#### YOUR OBJECTIVE:
Look below for the line containing "Reconstruct this image"; from there through the line containing "rad = math.radians", both lines included, please set down each line exactly and nothing else.

(3D scene scripts)
◆ ◆ ◆

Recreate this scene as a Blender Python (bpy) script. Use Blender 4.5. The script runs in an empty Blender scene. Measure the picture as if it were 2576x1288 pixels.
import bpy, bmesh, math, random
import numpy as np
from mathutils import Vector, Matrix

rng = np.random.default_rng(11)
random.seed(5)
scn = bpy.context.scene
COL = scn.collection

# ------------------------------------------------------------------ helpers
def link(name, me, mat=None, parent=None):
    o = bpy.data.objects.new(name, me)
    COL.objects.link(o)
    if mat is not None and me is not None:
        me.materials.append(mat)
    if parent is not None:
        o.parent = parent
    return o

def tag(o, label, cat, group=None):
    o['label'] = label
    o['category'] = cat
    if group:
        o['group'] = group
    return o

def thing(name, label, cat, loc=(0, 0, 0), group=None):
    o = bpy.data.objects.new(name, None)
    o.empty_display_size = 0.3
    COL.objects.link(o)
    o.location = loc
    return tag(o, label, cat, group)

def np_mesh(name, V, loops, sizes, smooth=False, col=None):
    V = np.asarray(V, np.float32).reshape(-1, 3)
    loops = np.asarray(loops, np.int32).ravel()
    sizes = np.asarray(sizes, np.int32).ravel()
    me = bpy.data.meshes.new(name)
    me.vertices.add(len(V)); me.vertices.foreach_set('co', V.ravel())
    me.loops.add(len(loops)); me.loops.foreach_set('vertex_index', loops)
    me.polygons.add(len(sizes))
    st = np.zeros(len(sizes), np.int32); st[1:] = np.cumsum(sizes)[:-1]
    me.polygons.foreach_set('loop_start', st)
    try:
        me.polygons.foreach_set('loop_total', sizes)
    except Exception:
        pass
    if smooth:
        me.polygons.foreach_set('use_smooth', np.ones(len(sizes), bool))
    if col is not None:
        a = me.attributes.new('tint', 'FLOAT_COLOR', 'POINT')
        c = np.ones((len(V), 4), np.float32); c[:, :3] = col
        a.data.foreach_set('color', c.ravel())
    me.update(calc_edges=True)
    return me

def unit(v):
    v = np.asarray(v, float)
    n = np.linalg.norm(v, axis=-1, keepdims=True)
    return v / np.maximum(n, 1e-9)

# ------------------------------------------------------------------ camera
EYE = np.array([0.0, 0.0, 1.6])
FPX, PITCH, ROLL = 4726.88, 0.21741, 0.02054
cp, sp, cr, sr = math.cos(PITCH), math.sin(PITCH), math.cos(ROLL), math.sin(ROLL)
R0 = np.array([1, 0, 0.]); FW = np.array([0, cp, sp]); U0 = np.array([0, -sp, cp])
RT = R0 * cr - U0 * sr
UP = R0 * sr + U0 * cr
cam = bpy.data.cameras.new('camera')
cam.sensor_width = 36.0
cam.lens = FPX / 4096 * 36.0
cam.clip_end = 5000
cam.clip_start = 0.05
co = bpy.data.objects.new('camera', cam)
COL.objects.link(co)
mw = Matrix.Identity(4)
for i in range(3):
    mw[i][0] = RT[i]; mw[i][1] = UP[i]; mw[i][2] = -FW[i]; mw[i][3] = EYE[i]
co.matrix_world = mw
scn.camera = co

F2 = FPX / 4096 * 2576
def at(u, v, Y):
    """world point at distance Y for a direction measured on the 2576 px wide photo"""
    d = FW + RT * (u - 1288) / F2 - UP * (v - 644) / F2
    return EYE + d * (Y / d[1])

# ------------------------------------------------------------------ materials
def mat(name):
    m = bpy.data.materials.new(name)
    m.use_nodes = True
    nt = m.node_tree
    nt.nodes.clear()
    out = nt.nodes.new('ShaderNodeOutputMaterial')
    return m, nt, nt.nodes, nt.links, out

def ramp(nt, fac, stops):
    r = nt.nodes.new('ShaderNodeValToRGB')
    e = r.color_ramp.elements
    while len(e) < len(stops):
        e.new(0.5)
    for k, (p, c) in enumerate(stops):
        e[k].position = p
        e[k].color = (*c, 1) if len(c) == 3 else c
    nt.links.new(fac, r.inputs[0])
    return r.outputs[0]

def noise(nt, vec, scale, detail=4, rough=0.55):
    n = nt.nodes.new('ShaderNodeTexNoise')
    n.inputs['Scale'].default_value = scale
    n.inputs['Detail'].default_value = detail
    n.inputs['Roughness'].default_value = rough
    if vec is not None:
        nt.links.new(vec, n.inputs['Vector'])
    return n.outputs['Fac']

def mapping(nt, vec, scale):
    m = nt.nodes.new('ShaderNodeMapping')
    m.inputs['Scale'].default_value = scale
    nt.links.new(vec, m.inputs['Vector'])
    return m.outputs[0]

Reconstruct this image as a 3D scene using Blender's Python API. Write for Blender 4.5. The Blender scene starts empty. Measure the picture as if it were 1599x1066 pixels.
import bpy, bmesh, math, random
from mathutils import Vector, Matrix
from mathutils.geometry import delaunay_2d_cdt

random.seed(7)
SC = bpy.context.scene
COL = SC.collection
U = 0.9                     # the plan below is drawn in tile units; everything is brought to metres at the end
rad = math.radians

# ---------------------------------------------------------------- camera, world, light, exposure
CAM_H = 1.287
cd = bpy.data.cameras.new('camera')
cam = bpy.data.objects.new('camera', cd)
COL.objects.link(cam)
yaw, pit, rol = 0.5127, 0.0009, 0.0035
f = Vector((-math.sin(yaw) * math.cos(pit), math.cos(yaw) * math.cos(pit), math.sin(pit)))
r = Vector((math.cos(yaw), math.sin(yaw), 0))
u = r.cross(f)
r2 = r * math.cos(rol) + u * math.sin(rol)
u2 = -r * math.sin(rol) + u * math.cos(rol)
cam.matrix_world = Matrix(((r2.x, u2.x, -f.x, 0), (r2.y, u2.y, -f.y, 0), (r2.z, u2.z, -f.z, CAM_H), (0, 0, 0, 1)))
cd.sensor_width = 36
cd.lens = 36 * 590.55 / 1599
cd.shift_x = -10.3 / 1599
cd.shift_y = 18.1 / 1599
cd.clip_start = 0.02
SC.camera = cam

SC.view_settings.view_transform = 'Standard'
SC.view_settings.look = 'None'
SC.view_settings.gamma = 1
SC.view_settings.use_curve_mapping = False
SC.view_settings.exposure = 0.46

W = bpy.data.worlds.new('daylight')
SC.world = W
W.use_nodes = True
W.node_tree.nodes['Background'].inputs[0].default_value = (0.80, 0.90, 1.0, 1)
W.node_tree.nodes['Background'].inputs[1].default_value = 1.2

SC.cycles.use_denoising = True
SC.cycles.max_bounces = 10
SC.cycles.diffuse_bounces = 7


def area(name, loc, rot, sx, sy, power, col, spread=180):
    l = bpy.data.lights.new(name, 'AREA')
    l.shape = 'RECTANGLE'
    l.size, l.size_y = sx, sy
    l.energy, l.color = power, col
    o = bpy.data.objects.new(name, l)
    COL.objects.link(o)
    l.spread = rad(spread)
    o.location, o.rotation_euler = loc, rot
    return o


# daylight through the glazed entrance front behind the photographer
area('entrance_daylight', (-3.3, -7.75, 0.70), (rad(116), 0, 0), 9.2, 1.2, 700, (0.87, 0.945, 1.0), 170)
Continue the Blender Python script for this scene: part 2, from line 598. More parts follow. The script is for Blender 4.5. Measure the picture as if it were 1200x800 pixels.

◆ ◆ ◆

#### COMPLETE RESPONSE:
Reconstruct this image as a 3D scene using Blender's Python API. Write for Blender 4.5. The Blender scene starts empty. Measure the picture as if it were 1599x1066 pixels.
import bpy, bmesh, math, random
from mathutils import Vector, Matrix
from mathutils.geometry import delaunay_2d_cdt

random.seed(7)
SC = bpy.context.scene
COL = SC.collection
U = 0.9                     # the plan below is drawn in tile units; everything is brought to metres at the end
rad = math.radians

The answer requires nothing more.